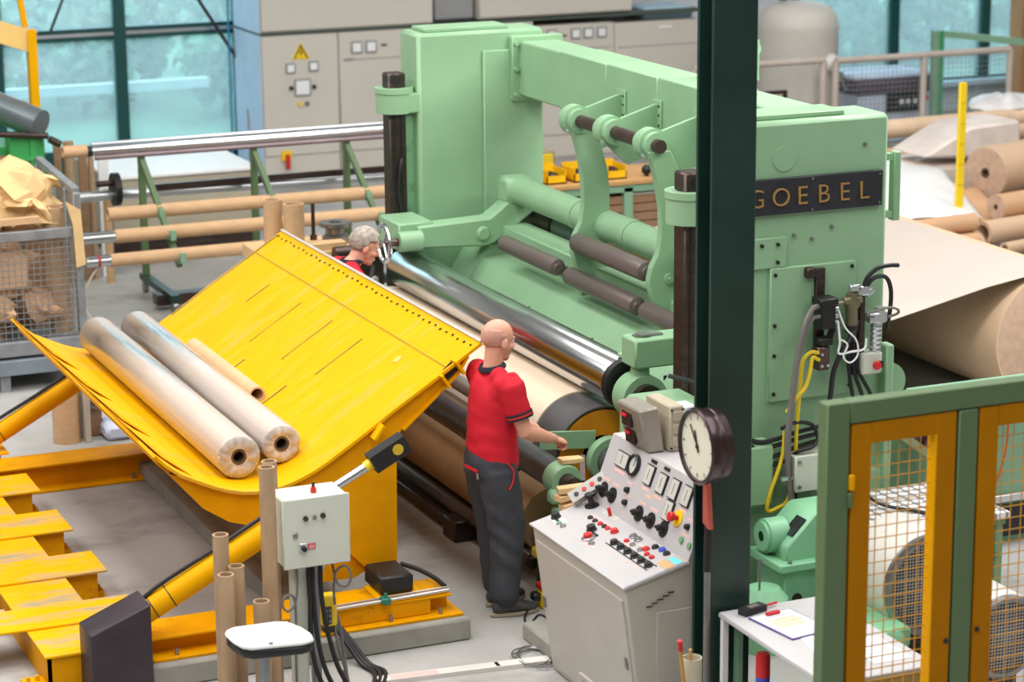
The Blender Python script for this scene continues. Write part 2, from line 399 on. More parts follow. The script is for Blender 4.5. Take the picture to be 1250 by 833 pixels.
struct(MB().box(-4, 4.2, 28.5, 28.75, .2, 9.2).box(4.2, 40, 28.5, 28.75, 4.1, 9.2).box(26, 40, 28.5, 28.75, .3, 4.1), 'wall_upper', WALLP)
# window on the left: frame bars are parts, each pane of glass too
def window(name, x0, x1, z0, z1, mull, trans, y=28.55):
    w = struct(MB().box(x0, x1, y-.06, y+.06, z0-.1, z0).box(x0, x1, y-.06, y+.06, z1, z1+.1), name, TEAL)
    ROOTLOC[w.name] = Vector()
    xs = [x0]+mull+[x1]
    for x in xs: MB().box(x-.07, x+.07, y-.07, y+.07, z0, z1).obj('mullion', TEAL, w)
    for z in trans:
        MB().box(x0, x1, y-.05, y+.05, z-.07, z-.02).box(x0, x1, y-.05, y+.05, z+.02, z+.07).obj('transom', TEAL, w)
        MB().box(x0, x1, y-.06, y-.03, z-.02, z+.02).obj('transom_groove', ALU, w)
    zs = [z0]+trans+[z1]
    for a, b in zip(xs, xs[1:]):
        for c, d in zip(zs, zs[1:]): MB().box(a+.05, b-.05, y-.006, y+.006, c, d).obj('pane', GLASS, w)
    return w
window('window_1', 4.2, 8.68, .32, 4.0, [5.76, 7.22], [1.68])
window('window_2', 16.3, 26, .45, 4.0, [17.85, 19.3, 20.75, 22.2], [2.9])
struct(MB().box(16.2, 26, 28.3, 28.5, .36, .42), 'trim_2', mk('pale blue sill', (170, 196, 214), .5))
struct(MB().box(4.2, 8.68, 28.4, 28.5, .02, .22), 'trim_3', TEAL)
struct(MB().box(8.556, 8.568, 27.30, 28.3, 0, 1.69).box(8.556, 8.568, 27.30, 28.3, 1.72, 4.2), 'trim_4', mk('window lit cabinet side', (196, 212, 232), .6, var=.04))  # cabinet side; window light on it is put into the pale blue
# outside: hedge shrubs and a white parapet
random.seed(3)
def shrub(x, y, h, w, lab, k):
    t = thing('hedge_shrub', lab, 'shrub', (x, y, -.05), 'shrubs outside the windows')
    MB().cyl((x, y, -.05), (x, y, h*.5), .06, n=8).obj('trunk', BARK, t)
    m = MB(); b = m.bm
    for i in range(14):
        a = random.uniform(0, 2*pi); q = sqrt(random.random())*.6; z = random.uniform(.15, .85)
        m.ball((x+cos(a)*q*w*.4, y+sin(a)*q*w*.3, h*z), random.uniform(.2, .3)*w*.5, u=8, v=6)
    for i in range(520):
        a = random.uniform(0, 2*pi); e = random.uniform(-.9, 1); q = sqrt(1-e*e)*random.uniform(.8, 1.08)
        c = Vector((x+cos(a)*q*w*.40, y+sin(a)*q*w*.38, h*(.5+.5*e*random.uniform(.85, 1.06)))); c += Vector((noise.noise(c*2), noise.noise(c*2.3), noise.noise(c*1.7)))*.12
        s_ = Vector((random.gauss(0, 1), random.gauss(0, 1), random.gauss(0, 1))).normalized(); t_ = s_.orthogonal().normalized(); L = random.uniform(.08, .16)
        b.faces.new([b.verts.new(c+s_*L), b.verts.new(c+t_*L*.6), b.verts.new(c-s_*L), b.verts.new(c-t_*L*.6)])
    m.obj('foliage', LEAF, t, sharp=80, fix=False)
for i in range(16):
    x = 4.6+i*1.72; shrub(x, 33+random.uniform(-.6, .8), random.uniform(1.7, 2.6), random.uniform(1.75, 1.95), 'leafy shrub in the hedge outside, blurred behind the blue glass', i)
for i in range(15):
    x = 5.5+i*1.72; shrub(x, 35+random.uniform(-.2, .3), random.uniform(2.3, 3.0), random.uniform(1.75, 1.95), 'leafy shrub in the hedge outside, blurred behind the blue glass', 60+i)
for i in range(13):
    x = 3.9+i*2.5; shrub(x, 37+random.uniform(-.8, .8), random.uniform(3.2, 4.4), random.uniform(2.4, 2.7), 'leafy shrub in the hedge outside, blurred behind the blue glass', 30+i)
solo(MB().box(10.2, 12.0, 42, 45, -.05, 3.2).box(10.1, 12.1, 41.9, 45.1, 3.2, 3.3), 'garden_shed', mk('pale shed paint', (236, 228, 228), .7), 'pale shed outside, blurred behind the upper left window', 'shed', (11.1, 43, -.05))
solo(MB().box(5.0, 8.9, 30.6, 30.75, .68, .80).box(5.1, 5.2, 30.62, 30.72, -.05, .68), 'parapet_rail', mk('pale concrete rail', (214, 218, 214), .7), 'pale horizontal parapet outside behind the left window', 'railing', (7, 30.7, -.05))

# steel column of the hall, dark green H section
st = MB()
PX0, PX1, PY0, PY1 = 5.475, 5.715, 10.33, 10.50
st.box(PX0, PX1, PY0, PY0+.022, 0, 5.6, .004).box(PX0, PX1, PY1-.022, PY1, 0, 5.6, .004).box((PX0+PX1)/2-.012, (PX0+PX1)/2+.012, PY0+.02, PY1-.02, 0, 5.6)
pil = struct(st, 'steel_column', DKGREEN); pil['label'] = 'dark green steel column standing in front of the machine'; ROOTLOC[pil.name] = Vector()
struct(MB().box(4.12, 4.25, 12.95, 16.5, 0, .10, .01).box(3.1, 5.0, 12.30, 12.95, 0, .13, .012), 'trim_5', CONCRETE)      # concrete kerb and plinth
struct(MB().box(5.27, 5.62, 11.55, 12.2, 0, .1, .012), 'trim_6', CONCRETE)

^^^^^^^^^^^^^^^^

-- Task goal --
Count all lines of the data that include "parts". The answer is the number alone.

-- The completed task --
2